▶ [Given material]
--- --- ---

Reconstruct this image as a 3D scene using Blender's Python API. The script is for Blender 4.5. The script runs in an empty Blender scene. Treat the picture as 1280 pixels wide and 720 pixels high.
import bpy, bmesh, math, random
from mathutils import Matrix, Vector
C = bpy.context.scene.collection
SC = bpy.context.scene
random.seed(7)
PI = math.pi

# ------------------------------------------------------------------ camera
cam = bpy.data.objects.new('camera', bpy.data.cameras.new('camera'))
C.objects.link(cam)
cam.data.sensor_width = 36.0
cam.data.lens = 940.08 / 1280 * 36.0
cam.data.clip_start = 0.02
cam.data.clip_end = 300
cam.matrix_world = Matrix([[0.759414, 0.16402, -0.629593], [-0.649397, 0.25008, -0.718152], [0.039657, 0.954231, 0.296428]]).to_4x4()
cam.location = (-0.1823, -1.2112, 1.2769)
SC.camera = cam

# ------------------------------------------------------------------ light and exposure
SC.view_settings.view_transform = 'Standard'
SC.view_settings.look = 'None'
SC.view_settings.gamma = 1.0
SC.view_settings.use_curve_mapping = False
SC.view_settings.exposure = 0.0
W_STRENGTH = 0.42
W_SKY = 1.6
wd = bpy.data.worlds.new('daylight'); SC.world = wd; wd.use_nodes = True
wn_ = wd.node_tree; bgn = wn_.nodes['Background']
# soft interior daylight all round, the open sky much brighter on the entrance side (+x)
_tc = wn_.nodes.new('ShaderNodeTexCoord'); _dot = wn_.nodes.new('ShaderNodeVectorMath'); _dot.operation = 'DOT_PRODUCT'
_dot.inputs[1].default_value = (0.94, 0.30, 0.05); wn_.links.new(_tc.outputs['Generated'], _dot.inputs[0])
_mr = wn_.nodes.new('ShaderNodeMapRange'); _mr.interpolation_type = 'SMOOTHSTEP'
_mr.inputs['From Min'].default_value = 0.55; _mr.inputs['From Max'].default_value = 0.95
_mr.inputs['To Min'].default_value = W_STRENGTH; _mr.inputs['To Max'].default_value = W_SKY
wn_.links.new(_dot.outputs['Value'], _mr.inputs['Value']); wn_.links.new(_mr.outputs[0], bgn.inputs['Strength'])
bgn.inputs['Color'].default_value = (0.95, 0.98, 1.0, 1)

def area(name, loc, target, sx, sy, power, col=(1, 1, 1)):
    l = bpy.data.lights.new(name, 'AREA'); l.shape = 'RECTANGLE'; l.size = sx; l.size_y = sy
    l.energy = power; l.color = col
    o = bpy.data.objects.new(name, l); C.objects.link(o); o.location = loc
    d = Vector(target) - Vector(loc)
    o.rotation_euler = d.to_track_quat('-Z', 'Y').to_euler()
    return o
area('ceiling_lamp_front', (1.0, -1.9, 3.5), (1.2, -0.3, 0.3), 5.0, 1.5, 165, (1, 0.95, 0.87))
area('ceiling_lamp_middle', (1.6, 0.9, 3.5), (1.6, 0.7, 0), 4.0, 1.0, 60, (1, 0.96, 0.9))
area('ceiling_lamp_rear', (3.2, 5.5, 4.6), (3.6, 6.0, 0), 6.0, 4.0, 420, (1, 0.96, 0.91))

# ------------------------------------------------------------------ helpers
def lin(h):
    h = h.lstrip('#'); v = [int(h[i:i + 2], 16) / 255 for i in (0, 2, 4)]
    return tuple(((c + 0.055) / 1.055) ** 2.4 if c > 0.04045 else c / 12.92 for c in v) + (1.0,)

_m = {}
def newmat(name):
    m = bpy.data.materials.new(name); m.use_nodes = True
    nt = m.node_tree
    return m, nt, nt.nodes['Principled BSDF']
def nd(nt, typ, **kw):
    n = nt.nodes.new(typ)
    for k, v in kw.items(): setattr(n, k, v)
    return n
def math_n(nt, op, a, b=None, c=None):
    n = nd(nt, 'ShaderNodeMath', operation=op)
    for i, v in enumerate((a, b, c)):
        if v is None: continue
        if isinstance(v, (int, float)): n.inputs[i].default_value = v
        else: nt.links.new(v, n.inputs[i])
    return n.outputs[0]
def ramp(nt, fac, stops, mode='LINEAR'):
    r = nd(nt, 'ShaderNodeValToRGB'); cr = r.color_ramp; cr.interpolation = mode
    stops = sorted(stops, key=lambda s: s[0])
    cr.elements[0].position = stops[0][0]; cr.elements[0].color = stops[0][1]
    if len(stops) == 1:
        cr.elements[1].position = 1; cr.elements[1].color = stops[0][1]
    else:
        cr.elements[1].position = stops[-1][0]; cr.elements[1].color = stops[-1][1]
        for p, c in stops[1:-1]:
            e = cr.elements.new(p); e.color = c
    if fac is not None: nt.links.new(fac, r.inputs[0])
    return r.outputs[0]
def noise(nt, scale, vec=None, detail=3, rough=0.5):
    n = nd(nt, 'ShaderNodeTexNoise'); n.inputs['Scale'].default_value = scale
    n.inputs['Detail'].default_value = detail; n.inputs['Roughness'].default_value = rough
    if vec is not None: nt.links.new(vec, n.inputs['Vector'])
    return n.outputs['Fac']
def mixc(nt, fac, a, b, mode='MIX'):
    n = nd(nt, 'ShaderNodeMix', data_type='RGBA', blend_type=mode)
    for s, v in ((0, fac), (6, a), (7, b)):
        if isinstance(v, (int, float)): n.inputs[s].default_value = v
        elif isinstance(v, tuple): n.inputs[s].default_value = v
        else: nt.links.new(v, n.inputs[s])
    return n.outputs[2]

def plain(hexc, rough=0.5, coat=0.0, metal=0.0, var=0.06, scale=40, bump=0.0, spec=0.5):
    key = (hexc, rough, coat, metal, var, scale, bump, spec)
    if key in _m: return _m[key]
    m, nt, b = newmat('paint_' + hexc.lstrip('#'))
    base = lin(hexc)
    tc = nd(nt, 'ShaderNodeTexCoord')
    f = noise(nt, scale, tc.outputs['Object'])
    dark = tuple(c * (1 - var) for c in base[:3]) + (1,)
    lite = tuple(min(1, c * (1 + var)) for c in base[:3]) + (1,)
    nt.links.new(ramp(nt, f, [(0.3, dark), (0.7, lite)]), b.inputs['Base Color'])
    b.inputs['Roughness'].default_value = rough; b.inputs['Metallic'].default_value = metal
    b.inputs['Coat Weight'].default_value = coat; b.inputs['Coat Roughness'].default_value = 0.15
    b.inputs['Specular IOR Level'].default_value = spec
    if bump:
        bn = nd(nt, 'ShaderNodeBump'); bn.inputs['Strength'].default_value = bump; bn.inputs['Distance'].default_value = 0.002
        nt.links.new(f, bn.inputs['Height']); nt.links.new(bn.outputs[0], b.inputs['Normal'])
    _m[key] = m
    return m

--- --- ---

▶ [Given task]
Lines from the start of the material above through the line containing "SC.camera = cam" are to be duplicated exactly, and only those.

▶ [Problem solution]
Reconstruct this image as a 3D scene using Blender's Python API. The script is for Blender 4.5. The script runs in an empty Blender scene. Treat the picture as 1280 pixels wide and 720 pixels high.
import bpy, bmesh, math, random
from mathutils import Matrix, Vector
C = bpy.context.scene.collection
SC = bpy.context.scene
random.seed(7)
PI = math.pi

# ------------------------------------------------------------------ camera
cam = bpy.data.objects.new('camera', bpy.data.cameras.new('camera'))
C.objects.link(cam)
cam.data.sensor_width = 36.0
cam.data.lens = 940.08 / 1280 * 36.0
cam.data.clip_start = 0.02
cam.data.clip_end = 300
cam.matrix_world = Matrix([[0.759414, 0.16402, -0.629593], [-0.649397, 0.25008, -0.718152], [0.039657, 0.954231, 0.296428]]).to_4x4()
cam.location = (-0.1823, -1.2112, 1.2769)
SC.camera = cam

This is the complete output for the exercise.